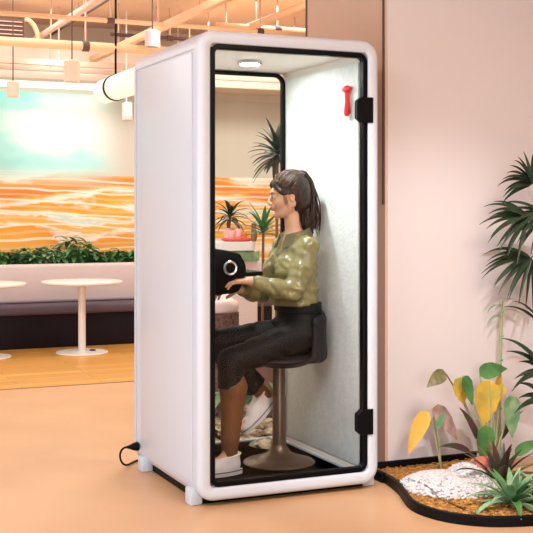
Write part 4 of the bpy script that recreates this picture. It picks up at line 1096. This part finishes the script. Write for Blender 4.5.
# ================================================================ LIGHT
def area(name, loc, rot, size, power, col, sy=None):
    l = bpy.data.lights.new(name, 'AREA'); l.energy = power; l.color = col; l.size = size
    if sy: l.shape = 'RECTANGLE'; l.size_y = sy
    o = bpy.data.objects.new(name, l); C.objects.link(o); o.location = loc; o.rotation_euler = rot; return o
def spot(name, loc, target, power, col, ang=60, blend=.5, r=.05):
    l = bpy.data.lights.new(name, 'SPOT'); l.energy = power; l.color = col; l.spot_size = math.radians(ang); l.spot_blend = blend; l.shadow_soft_size = r
    o = bpy.data.objects.new(name, l); C.objects.link(o); o.location = loc; o.rotation_euler = (Vector(target)-Vector(loc)).to_track_quat('-Z', 'Y').to_euler(); return o
area('office_ceiling_light', (-2.6, -2.6, 3.25), (0, 0, 0), 1.6, 78, (.93, .96, 1))
area('office_ceiling_light_2', (.9, -3.2, 3.25), (0, 0, 0), 1.2, 66, (1, .84, .70))
area('front_fill', (-1.2, -7.3, 1.7), (math.radians(90), 0, 0), 2.6, 66, (.90, .93, 1), 2.0)  # fill added behind the viewer to brighten front faces and floor, no window there
area('cool_side_fill', (-5.6, -1.5, 1.4), (0, math.radians(-90), 0), 2.2, 94, (.66, .82, 1), 4)  # cool fill added from the left for the booth side, source unseen
area('lounge_light', (.2, 5.3, 3.25), (0, 0, 0), 2.0, 20, (1, .97, .92))
area('lounge_light_2', (-2.4, 3.6, 3.25), (0, 0, 0), 1.8, 46, (1, .96, .88))
area('behind_light', (1.5, 2.4, 3.25), (0, 0, 0), 1.0, 40, (1, .97, .92))
area('lounge_light_3', (3.0, 5.2, 3.25), (0, 0, 0), 1.6, 46, (1, .97, .90))
spot('mural_wash', (.5, 5.2, 3.0), (1.2, 7.1, 2.2), 34, (.88, 1, .98), 48, 1.0, .1)
area('uplight', (.6, 4.6, 2.3), (PI, 0, 0), 2.6, 10, (1, .8, .6))
spot('planter_spot', (.1, -2.1, 3.2), (1.65, .15, .3), 120, (.98, .96, 1), 44, .7, .04)
area('booth_lamp', (.48, .52, 2.112), (0, 0, 0), .06, 5.8, (.93, 1, .99))
w = bpy.data.worlds.new('world'); SC.world = w; w.use_nodes = True
w.node_tree.nodes['Background'].inputs[0].default_value = (.95, .95, 1, 1); w.node_tree.nodes['Background'].inputs[1].default_value = .12
# ================================================================ CAMERA
cd = bpy.data.cameras.new('camera'); cam = bpy.data.objects.new('camera', cd); C.objects.link(cam)
cam.location = (CX, CY, CZ); cam.rotation_euler = (PI/2, 0, -TH); cd.sensor_width = 36; cd.lens = FPX/533*36; cd.shift_y = -(266.5-PY0)/533
SC.camera = cam
vs = SC.view_settings; SC.display_settings.display_device = 'sRGB'; vs.view_transform = 'Standard'; vs.look = 'None'; vs.gamma = 1; vs.use_curve_mapping = False; vs.exposure = .85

> [Instructions to follow] Give every line back word for word and leave the pictures out.

> [Result of this task]
Write part 4 of the bpy script that recreates this picture. It picks up at line 1096. This part finishes the script. Write for Blender 4.5.
# ================================================================ LIGHT
def area(name, loc, rot, size, power, col, sy=None):
    l = bpy.data.lights.new(name, 'AREA'); l.energy = power; l.color = col; l.size = size
    if sy: l.shape = 'RECTANGLE'; l.size_y = sy
    o = bpy.data.objects.new(name, l); C.objects.link(o); o.location = loc; o.rotation_euler = rot; return o
def spot(name, loc, target, power, col, ang=60, blend=.5, r=.05):
    l = bpy.data.lights.new(name, 'SPOT'); l.energy = power; l.color = col; l.spot_size = math.radians(ang); l.spot_blend = blend; l.shadow_soft_size = r
    o = bpy.data.objects.new(name, l); C.objects.link(o); o.location = loc; o.rotation_euler = (Vector(target)-Vector(loc)).to_track_quat('-Z', 'Y').to_euler(); return o
area('office_ceiling_light', (-2.6, -2.6, 3.25), (0, 0, 0), 1.6, 78, (.93, .96, 1))
area('office_ceiling_light_2', (.9, -3.2, 3.25), (0, 0, 0), 1.2, 66, (1, .84, .70))
area('front_fill', (-1.2, -7.3, 1.7), (math.radians(90), 0, 0), 2.6, 66, (.90, .93, 1), 2.0)  # fill added behind the viewer to brighten front faces and floor, no window there
area('cool_side_fill', (-5.6, -1.5, 1.4), (0, math.radians(-90), 0), 2.2, 94, (.66, .82, 1), 4)  # cool fill added from the left for the booth side, source unseen
area('lounge_light', (.2, 5.3, 3.25), (0, 0, 0), 2.0, 20, (1, .97, .92))
area('lounge_light_2', (-2.4, 3.6, 3.25), (0, 0, 0), 1.8, 46, (1, .96, .88))
area('behind_light', (1.5, 2.4, 3.25), (0, 0, 0), 1.0, 40, (1, .97, .92))
area('lounge_light_3', (3.0, 5.2, 3.25), (0, 0, 0), 1.6, 46, (1, .97, .90))
spot('mural_wash', (.5, 5.2, 3.0), (1.2, 7.1, 2.2), 34, (.88, 1, .98), 48, 1.0, .1)
area('uplight', (.6, 4.6, 2.3), (PI, 0, 0), 2.6, 10, (1, .8, .6))
spot('planter_spot', (.1, -2.1, 3.2), (1.65, .15, .3), 120, (.98, .96, 1), 44, .7, .04)
area('booth_lamp', (.48, .52, 2.112), (0, 0, 0), .06, 5.8, (.93, 1, .99))
w = bpy.data.worlds.new('world'); SC.world = w; w.use_nodes = True
w.node_tree.nodes['Background'].inputs[0].default_value = (.95, .95, 1, 1); w.node_tree.nodes['Background'].inputs[1].default_value = .12
# ================================================================ CAMERA
cd = bpy.data.cameras.new('camera'); cam = bpy.data.objects.new('camera', cd); C.objects.link(cam)
cam.location = (CX, CY, CZ); cam.rotation_euler = (PI/2, 0, -TH); cd.sensor_width = 36; cd.lens = FPX/533*36; cd.shift_y = -(266.5-PY0)/533
SC.camera = cam
vs = SC.view_settings; SC.display_settings.display_device = 'sRGB'; vs.view_transform = 'Standard'; vs.look = 'None'; vs.gamma = 1; vs.use_curve_mapping = False; vs.exposure = .85